Можете ли вы повѣрить, что "свободное мышленіе" развилось въ странахъ съ жаркимъ климатомъ, т. е. въ Индіи, Персіи, Египтѣ, между прочимъ, въ Греціи и въ южной Италіи? Азія, стоитъ рядомъ съ южной Европой, но и это еще небольшое горе, во всякомъ случаѣ меньшее, чѣмъ превращеніе индусскихъ мудрецовъ въ революціонеровъ, т.-е. философовъ, проповѣдующихъ совершенное самоотречсше воли и исчезновеніе личности въ общей міровой жизни. Майковъ открылъ, что индусская философія -- мудрость меньшинства, воплощающаго непримиримый протестъ противъ "внѣшнихъ обстоятельствъ", т. е. крайность по отношенію къ большинству. Этого мало.
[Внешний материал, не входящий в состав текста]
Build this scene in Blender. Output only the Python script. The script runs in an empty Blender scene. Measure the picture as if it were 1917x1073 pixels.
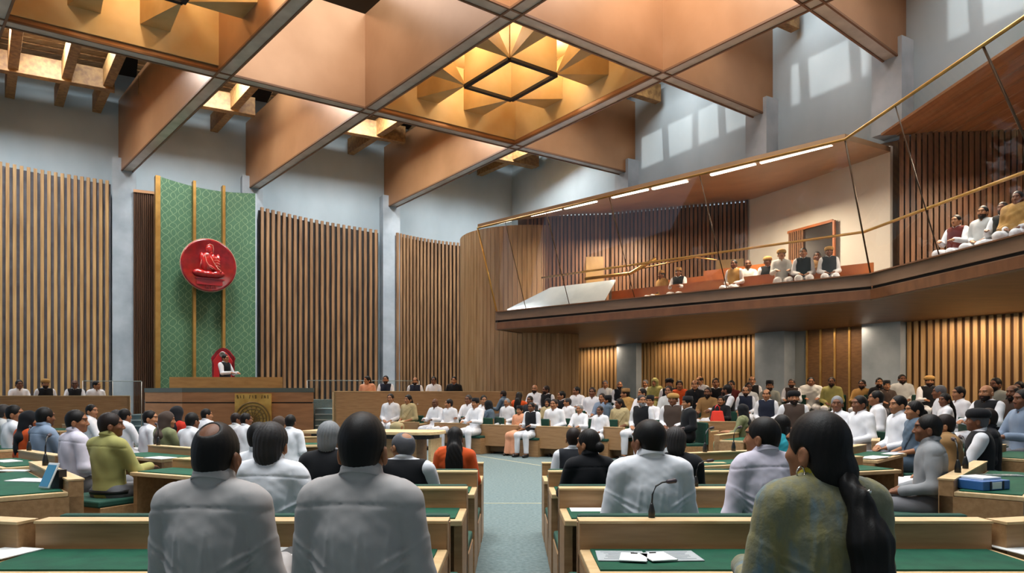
import bpy, bmesh, math, random
import numpy as np
from mathutils import Vector, Matrix, noise as mnoise
random.seed(7)
R = math.radians
SC = bpy.context.scene
COL = SC.collection
# ------------------------------------------------------------------ camera
CAMH, FPX, CX, HY = 1.45, 1328.0, 958.5, 740.0
cam = bpy.data.cameras.new('camera'); camo = bpy.data.objects.new('camera', cam); COL.objects.link(camo)
camo.location = (0, 0, CAMH); camo.rotation_euler = (R(90), 0, 0)
cam.sensor_fit = 'HORIZONTAL'; cam.sensor_width = 36; cam.lens = 36*FPX/1917
cam.shift_y = (HY-536.5)/1917; cam.clip_start = .05; cam.clip_end = 200
SC.camera = camo
def at(px, py, Y):            # photo point at depth Y
    return Vector(((px-CX)/FPX*Y, Y, CAMH-(py-HY)/FPX*Y))
def onz(px, py, Z):           # photo point on the level Z
    return at(px, py, (CAMH-Z)*FPX/(py-HY))
# ------------------------------------------------------------------ materials
def hx(h):
    c = [int(h[i:i+2], 16)/255 for i in (0, 2, 4)]
    return tuple((v/12.92 if v <= .04045 else ((v+.055)/1.055)**2.4) for v in c)+(1,)
_mc = {}
def mat(name, col='808080', rough=.6, metal=0, spec=.5, var=None, vscale=4, stretch=(1, 1, 1), bump=0, bscale=40, bstretch=(1, 1, 1), emit=None, es=0, sheen=0, coat=0, detail=4, ramp=(.35, .65)):
    if name in _mc: return _mc[name]
    m = bpy.data.materials.new(name); m.use_nodes = True
    nt = m.node_tree; b = nt.nodes['Principled BSDF']
    c = hx(col)
    b.inputs['Base Color'].default_value = c
    b.inputs['Roughness'].default_value = rough; b.inputs['Metallic'].default_value = metal
    b.inputs['Specular IOR Level'].default_value = spec
    if sheen: b.inputs['Sheen Weight'].default_value = sheen
    if coat: b.inputs['Coat Weight'].default_value = coat; b.inputs['Coat Roughness'].default_value = .15
    tc = nt.nodes.new('ShaderNodeTexCoord')
    if var:
        mp = nt.nodes.new('ShaderNodeMapping'); mp.inputs['Scale'].default_value = stretch
        nz = nt.nodes.new('ShaderNodeTexNoise'); nz.inputs['Scale'].default_value = vscale; nz.inputs['Detail'].default_value = detail
        rp = nt.nodes.new('ShaderNodeValToRGB')
        rp.color_ramp.elements[0].position = ramp[0]; rp.color_ramp.elements[1].position = ramp[1]
        rp.color_ramp.elements[0].color = c; rp.color_ramp.elements[1].color = hx(var)
        L = nt.links
        L.new(tc.outputs['Object'], mp.inputs['Vector']); L.new(mp.outputs[0], nz.inputs['Vector'])
        L.new(nz.outputs['Fac'], rp.inputs[0]); L.new(rp.outputs[0], b.inputs['Base Color'])
    if bump:
        mp = nt.nodes.new('ShaderNodeMapping'); mp.inputs['Scale'].default_value = bstretch
        nz = nt.nodes.new('ShaderNodeTexNoise'); nz.inputs['Scale'].default_value = bscale; nz.inputs['Detail'].default_value = 3
        bp = nt.nodes.new('ShaderNodeBump'); bp.inputs['Strength'].default_value = bump; bp.inputs['Distance'].default_value = .01
        nt.links.new(tc.outputs['Object'], mp.inputs['Vector']); nt.links.new(mp.outputs[0], nz.inputs['Vector'])
        nt.links.new(nz.outputs['Fac'], bp.inputs['Height']); nt.links.new(bp.outputs[0], b.inputs['Normal'])
    if emit:
        b.inputs['Emission Color'].default_value = hx(emit); b.inputs['Emission Strength'].default_value = es
    _mc[name] = m
    return m
def cloth(h, kind='cloth'):
    dk = tuple(max(0, int(int(h[i:i+2], 16)*.93)) for i in (0, 2, 4))
    return mat('%s_%s' % (kind, h), h, rough=.85, spec=.2, var='%02x%02x%02x' % dk, vscale=6, bump=.03, bscale=260, sheen=.05)
def skin(h): return mat('skin_'+h, h, rough=.55, spec=.35, bump=.08, bscale=90)
def hairm(h): return mat('hair_'+h, h, rough=.55, spec=.22, bump=.12, bscale=40, bstretch=(9, 9, .6))
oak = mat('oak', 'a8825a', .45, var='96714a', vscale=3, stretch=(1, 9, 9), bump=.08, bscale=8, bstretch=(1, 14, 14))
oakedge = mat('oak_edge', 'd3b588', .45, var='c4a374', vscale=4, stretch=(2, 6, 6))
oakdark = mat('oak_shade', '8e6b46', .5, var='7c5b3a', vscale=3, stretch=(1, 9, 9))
leather = mat('green_leather', '15523c', .75, spec=.2, var='124534', vscale=8, bump=.1, bscale=120)
greenpad = mat('green_fabric', '124636', .8, var='0f3d30', vscale=10, bump=.15, bscale=150)
black = mat('black', '0c0c0d', .5)
slatm = mat('slat_oak', 'c39d68', .5, var='a57e4e', vscale=2.2, stretch=(5, 5, .35), bump=.08, bscale=10, bstretch=(8, 8, .4))
slatm2 = mat('slat_walnut', 'a27b55', .5, var='7b5a3c', vscale=2.2, stretch=(5, 5, .35))
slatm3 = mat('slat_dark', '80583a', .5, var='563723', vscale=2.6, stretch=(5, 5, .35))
slatback = mat('slat_backing', '37322f', .9, var='2b2624', vscale=3)
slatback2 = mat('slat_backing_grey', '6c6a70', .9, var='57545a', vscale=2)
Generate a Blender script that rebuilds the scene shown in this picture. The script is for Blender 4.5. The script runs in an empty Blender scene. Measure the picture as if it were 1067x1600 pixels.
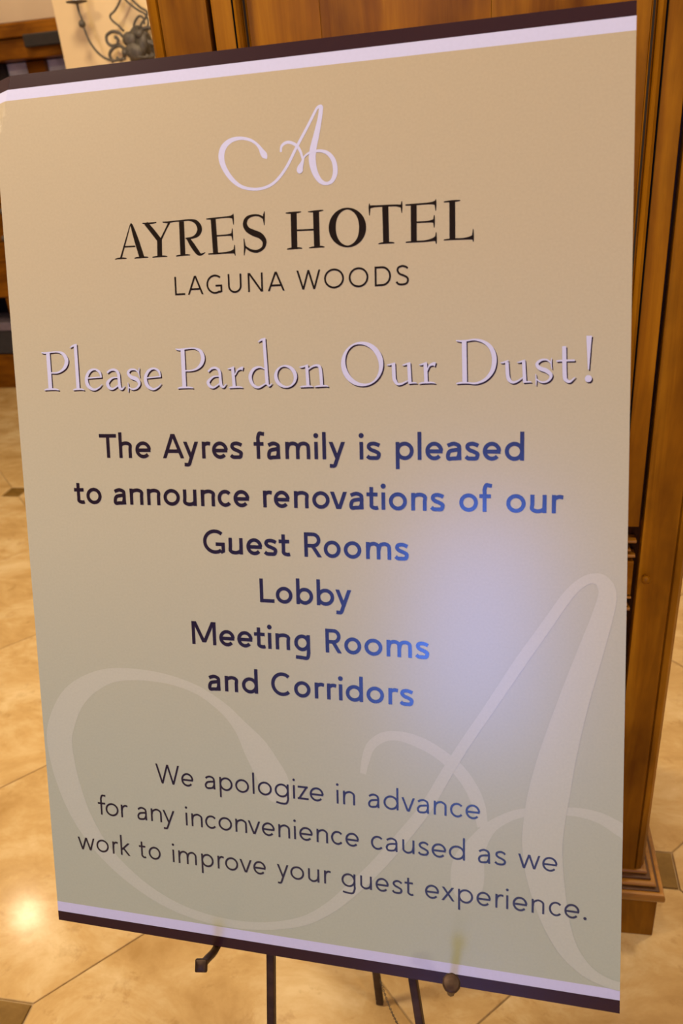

Дальше слѣдуетъ параллель восточныхъ философовъ съ норманскими викингами, потому что суровый климатъ такъ же порабощаетъ людей, какъ и южное солнце и викингъ такая же противоположность порабощенному большинству сѣверныхъ народовъ, какъ браминъ или буддистъ индусамъ... И между тѣмъ, здѣсь же говорится о норманнѣ, какъ "олицетворенный страсти къ гимнастикѣ силъ, къ процессу труда и дѣйствія", т. е. "къ удальству"...
Нирвана и удальство -- явленія тожественныя, потому что оба результатъ порабощенія человѣка "внѣшними обстоятельствами!"... И все-таки, южному, а не сѣверному человѣку "обязаны мы свободой мысли"... Наконецъ, еще нѣсколько перловъ въ этотъ букетъ глубокомыслія: "аѳиняне съ восторгомъ слушали софистовъ", "французы обожаютъ своихъ энтузіастовъ", "нѣмцы своихъ отшельниковъ-мыслителей", все потому, что софисты, энтузіасты, отшельники-мыслителя, воплощенныя "противоположности" "національнымъ особенностямъ" аѳинянъ, французовъ, нѣмцевъ...
Можно ли было вести серьезную борьбу съ подобнымъ "соціалистомъ"? Стоило ли для спасенія логики и исторіи взывать къ здравому смыслу и элементарнымъ фактамъ психологіи и жизни? Представляла ли вновь изобрѣтенная "силлогистика" опасность для русской литературной критики?